Barita berharap dugaan keterlibatan pihak-pihak lain dapat terungkap di persidangan. Melalui sidang pula, publik dapat menilai sejauh mana keseriusan penegak hukum yang dapat dilihat melalui konstruksi dakwaan. Menurut rencana, sidang terhadap Pinangki akan dilaksanakan pada 23 September mendatang.
Dugaan keterlibatan pihak-pihak lain dapat terungkap di persidangan. Melalui sidang pula, publik dapat menilai sejauh mana keseriusan penegak hukum yang dapat dilihat melalui konstruksi dakwaan.
Selain dari persidangan, menurut Barita, Komisi Pemberantasan Korupsi (KPK) dapat menindaklanjuti laporan atau pengaduan masyarakat dengan melakukan penyelidikan. Terlebih, KPK telah melakukan gelar perkara dengan mengundang kejaksaan dan kepolisian.
”Semakin publik tidak puas dalam proses pengungkapan kasus ini, maka semakin besar dorongan untuk mencari alternatif agar kasus itu bisa diungkap,” ujar Barita.
Secara terpisah, Koordinator Masyarakat Anti-Korupsi Indonesia Boyamin Saiman mengatakan, jika penyidik mau menelusuri dugaan permufakatan jahat karena adanya kesepakatan dana 10 juta dollar AS bagi pejabat di MA dan Kejagung, pihak-pihak lain yang terlibat kemungkinan akan dapat terungkap.

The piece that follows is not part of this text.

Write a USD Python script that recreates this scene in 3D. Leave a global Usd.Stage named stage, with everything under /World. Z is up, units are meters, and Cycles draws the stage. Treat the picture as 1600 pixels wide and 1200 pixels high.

Hal itu sesuai dengan informasi yang diterima MAKI, seperti sebutan ”bapakmu” atau ”bapakku”, serta ”king maker”.
Selain itu, MAKI juga menerima informasi adanya inisial nama yang diduga terkait dengan pengurusan fatwa MA, yakni T, DK, BR, HA, dan SHD, serta PG. Nama-nama itu telah disampaikan Boyamin kepada KPK.
Jika penyidik mau menelusuri dugaan permufakatan jahat karena adanya kesepakatan dana 10 juta dollar AS bagi pejabat di MA dan Kejagung, pihak-pihak lain yang terlibat kemungkinan akan dapat terungkap.
Menurut Boyamin, pihaknya sengaja menyampaikan informasi itu ke KPK karena saat ini yang paling bisa diharapkan untuk mengungkap pihak-pihak lain adalah KPK. Sementara Kejagung dinilainya tampak terburu-buru melimpahkan berkas Pinangki ke pengadilan dan ingin segera terlepas dari beban menangani Pinangki.
”Kalau informasi ini saya sampaikan ke Kejagung pun rasanya tidak akan
menambah apa-apa. Jadi, harus ke KPK dengan harapan, selain sebagai bahan
supervisi, informasi itu bisa menjadi bahan penyelidikan atau bahkan penyidikan baru,” kata Boyamin.
Boyamin mengatakan, meskipun saat ini penyidik dari Kejagung masih melengkapi berkas perkara tersangka Andi Irfan Jaya dan Joko Tjandra, konstruksi hukumnya akan sama dengan berkas perkara Pinangki. Dengan demikian, informasi tentang nama-nama yang dimilikinya tidak akan mengubah penanganan perkara tersebut.